GitHub started executing a plan in October 2025 to increase capacity by 10x to meet the demand. However, by February 2026, the company realized that it needed to prepare for a future that requires 30x today’s scale. This unprecedented growth has caused severe strain on the platform's reliability. In fact, GitHub had a couple of major issues that affected developers and several small outages over the past few months.
Today, the GitHub team published a blog post to explain what is going on. To summarize, they are now reworking parts of its infrastructure to improve availability, scalability, and resiliency. AI-powered software development has caused rapid growth across repository creation, pull request activity, API usage, automation, and large-repository workloads. At their scale, even small inefficiencies in any of the subsystems will turn into a big problem over time.
Outages are common for complex web services, but GitHub's problems have reached a point where customers are now vocal about it. In fact, Mitchell Hashimoto, the developer behind Ghostly, today published a blog post stating that he is moving Ghostly away from GitHub due to the frequent reliability issues over the past few months.
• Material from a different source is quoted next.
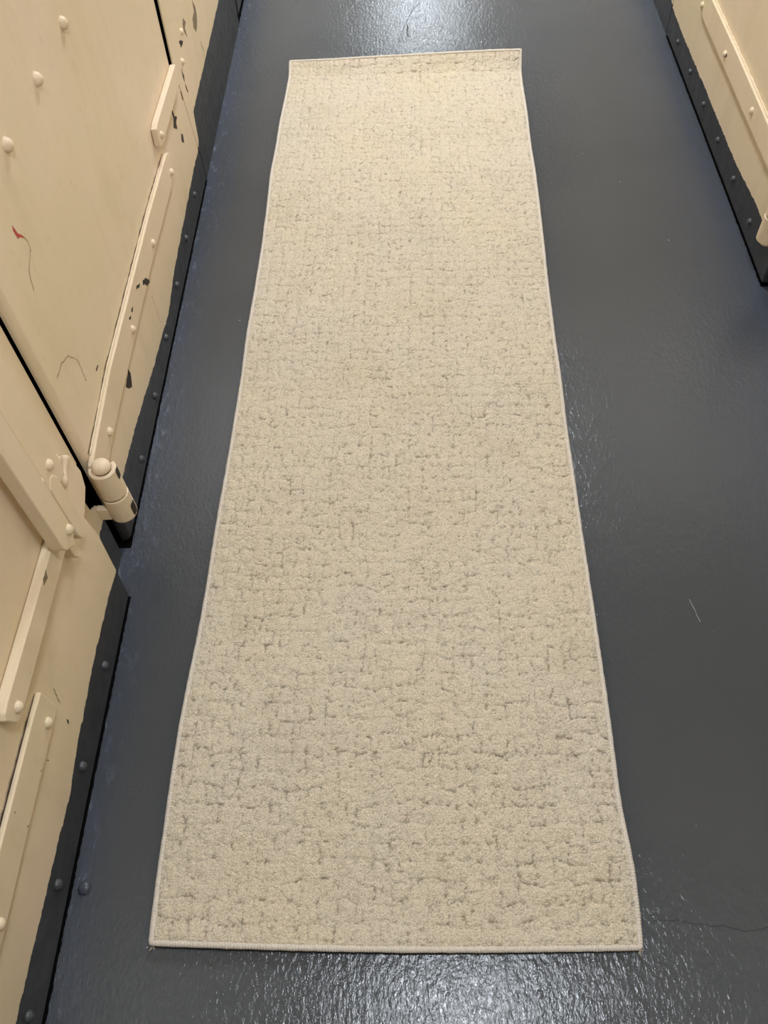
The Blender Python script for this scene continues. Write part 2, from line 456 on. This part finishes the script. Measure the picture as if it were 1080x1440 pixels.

To solve such customer issues, the GitHub team has now set priorities in this order: availability first, followed by capacity, and then new features. They have made several improvements to solve various bottlenecks in the past few months. Also, since they have moved to Azure for some of their compute needs, they were able to scale based on the load. To further reduce the impact, GitHub is isolating critical services such as Git and GitHub Actions from other workloads. GitHub also confirmed that it is working toward a multi-cloud architecture for better resilience.
GitHub also shared details about two recent incidents. On April 23, GitHub experienced a regression affecting merge queue operations. The company said 658 repositories and 2,092 pull requests were affected during the incident. On April 27, GitHub experienced a separate incident involving its Elasticsearch subsystem. The company is still completing the root cause analysis for that incident. GitHub said there was no data loss, and Git operations and APIs were not affected. However, parts of the UI that depended on search showed no results, causing significant disruption for users.
GitHub ended the blog post by apologizing again and saying it remains committed to improving availability, increasing resilience, and improving how it communicates during and after incidents.